J'avais compris: «On fait un spécial contre-emploi. Tu vas couvrir les grands dadais du Canadien.» Je préparais déjà ma sortie au camp d'entraînement de Brossard en affûtant mes arguments en faveur du C pour Carey Price.

C'était moi le grand dadais. J'allais couvrir les Grands Ballets canadiens. Léonce et Léna, un «ballet comique» du chorégraphe Christian Spuck, en ouverture de saison. Vous dire le scepticisme avec lequel je me suis rendu au Théâtre Maisonneuve jeudi soir...

Aveu: je ne connais rien à la danse, encore moins au ballet. J'ai bien vu quelques incontournables comme Giselle et La Bayadère, les Ballets du Kirov et ceux du Bolchoï lors d'un séjour en Russie, mais en pur néophyte.

Je préfère la danse contemporaine à la danse classique. J'ai été soufflé récemment par le film de Wim Wenders sur Pina Bausch. J'ai toujours des souvenirs très vifs de spectacles de Carbone 14 ou de La La La Human Steps, vus lorsque j'étais étudiant. Mais du ballet comique, jamais.

Léonce et Léna, créé il y a six ans pour le Ballet du Théâtre Aalto par le chorégraphe allemand Christian Spuck, a été intégré au répertoire des Grands Ballets canadiens en 2010. C'est une oeuvre dont la trame narrative est à peu près incompréhensible pour quiconque n'est pas familier avec la satire politique de Georg Büchner (écrite en 1836) qui l'a inspirée. Quand il n'y a pas de mots, on sacrifie parfois à la nuance.

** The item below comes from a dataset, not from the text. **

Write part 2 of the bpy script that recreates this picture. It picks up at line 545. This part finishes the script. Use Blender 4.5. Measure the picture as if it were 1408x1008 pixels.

Disons que le prince Léonce, qui s'ennuie ferme, est mécontent du projet de mariage arrangé le liant à la princesse Léna, elle-même malheureuse de son sort. Léonce s'enfuit avec son nouvel ami, le fantasque Valério. Léna fait de même avec sa gouvernante. Mais par une joyeuse ironie du sort, les fugueurs royaux se rencontrent près d'une auberge et tombent amoureux. Le jour du mariage, en l'absence des promis, la cour finit par marier deux inconnus déguisés en automates, qui se trouvent à être nuls autres que (spoiler alert)... Léonce et Léna.

Note de néophyte: je ne crois pas être le seul à trouver que la satire politique de Büchner (l'auteur de Woyzeck) a été évacuée du ballet de Christian Spuck au profit d'un humour bon enfant se traduisant dans une chorégraphie comico-moderne au parfum de théâtre d'été.

Les réactions provoquées par Léonce et Léna à sa première, jeudi, étaient à l'avenant. Des ricanements quand un visage se trouvait inopportunément trop près d'un buste ou d'un bassin, ou qu'un danseur mimait avec insistance un geste de va-et-vient (surtout que l'intrigue se passe au Royaume de Pipi avec de la «musique de Bugs Bunny», comme disait l'autre).

Christian Spuck, chorégraphe bien en vue, joue allègrement la carte de l'anachronisme. Ses personnages traînent parfois une chaîne stéréo sur scène, diffusant de vieilles chansons du répertoire américain comme Dream A Little Dream Of Me ou A Little Bitty Tear. Des chansons populaires qui tranchent notamment avec les thèmes connus de Strauss interprétés par l'Orchestre des Grands Ballets.

Le personnage gâteux du roi enchaîne plusieurs chorégraphies célèbres de la musique pop récente, du Moon Walk au Gangnam Style, en passant par la Macarena. Bref, il faut aimer le vaudeville...

Il y a certes de très jolis tableaux dans ce ballet qui évoque par moments les vieux films de Buster Keaton (j'en reviens toujours au cinéma; blâmez le contre-emploi). De beaux traits de mise en scène aussi, comme cette idée de faire gambader le personnage de Valério vers l'arrière ou d'imposer un mouvement de bicyclette latérale à celui de Léonce. Leurs interprètes, le bien nommé Ruben Julliard et Hervé Courtain, sont impressionnants de souplesse, de fluidité et d'agilité, comme du reste l'ensemble de la distribution. On a parfois l'impression qu'ils flottent.

Le dispositif scénique en forme de S, pivotant sur lui-même, tout simple mais ingénieux, permet des transitions efficaces. De la cour du roi, on passe à un jardin, où se trame l'éveil amoureux des principaux protagonistes dans un romantisme à l'eau de rose que j'ai trouvé un peu kitsch.

Charmé par le ton enfantin du premier acte, avec ses personnages comme des pantins qui virevoltent, je l'ai été beaucoup moins par le deuxième, plus statique. Léonce et Léna, un ballet sur deux personnages qui s'ennuient, a fini par avoir le même effet sur moi. Je retourne au cinéma!